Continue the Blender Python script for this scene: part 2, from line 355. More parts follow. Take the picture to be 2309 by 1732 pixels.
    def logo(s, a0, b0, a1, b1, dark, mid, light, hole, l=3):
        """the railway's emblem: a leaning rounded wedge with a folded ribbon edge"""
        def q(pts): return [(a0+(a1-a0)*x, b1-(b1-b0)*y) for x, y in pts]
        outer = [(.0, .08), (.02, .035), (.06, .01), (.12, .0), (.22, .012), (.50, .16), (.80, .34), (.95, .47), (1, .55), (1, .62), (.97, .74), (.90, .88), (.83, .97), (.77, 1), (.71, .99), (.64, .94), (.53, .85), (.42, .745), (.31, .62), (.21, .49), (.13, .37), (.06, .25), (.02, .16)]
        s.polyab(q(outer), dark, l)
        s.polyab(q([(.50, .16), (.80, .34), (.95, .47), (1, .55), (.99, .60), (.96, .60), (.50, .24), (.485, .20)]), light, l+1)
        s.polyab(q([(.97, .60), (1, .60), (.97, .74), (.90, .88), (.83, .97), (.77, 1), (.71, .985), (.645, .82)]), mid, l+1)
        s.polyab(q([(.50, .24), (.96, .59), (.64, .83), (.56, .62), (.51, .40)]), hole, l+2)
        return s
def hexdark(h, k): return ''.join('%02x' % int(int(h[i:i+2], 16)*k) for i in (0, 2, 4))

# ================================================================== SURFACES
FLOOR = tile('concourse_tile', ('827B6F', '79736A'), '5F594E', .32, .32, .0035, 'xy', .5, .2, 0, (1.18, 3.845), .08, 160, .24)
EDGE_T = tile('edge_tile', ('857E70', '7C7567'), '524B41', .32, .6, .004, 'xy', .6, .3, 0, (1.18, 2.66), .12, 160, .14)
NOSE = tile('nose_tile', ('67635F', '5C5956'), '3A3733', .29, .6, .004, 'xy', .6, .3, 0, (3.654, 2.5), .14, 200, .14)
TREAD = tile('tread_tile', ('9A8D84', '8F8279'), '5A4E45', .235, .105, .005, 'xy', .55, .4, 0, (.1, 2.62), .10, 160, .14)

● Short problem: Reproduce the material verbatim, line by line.

● The completed task:
Continue the Blender Python script for this scene: part 2, from line 355. More parts follow. Take the picture to be 2309 by 1732 pixels.
    def logo(s, a0, b0, a1, b1, dark, mid, light, hole, l=3):
        """the railway's emblem: a leaning rounded wedge with a folded ribbon edge"""
        def q(pts): return [(a0+(a1-a0)*x, b1-(b1-b0)*y) for x, y in pts]
        outer = [(.0, .08), (.02, .035), (.06, .01), (.12, .0), (.22, .012), (.50, .16), (.80, .34), (.95, .47), (1, .55), (1, .62), (.97, .74), (.90, .88), (.83, .97), (.77, 1), (.71, .99), (.64, .94), (.53, .85), (.42, .745), (.31, .62), (.21, .49), (.13, .37), (.06, .25), (.02, .16)]
        s.polyab(q(outer), dark, l)
        s.polyab(q([(.50, .16), (.80, .34), (.95, .47), (1, .55), (.99, .60), (.96, .60), (.50, .24), (.485, .20)]), light, l+1)
        s.polyab(q([(.97, .60), (1, .60), (.97, .74), (.90, .88), (.83, .97), (.77, 1), (.71, .985), (.645, .82)]), mid, l+1)
        s.polyab(q([(.50, .24), (.96, .59), (.64, .83), (.56, .62), (.51, .40)]), hole, l+2)
        return s
def hexdark(h, k): return ''.join('%02x' % int(int(h[i:i+2], 16)*k) for i in (0, 2, 4))

# ================================================================== SURFACES
FLOOR = tile('concourse_tile', ('827B6F', '79736A'), '5F594E', .32, .32, .0035, 'xy', .5, .2, 0, (1.18, 3.845), .08, 160, .24)
EDGE_T = tile('edge_tile', ('857E70', '7C7567'), '524B41', .32, .6, .004, 'xy', .6, .3, 0, (1.18, 2.66), .12, 160, .14)
NOSE = tile('nose_tile', ('67635F', '5C5956'), '3A3733', .29, .6, .004, 'xy', .6, .3, 0, (3.654, 2.5), .14, 200, .14)
TREAD = tile('tread_tile', ('9A8D84', '8F8279'), '5A4E45', .235, .105, .005, 'xy', .55, .4, 0, (.1, 2.62), .10, 160, .14)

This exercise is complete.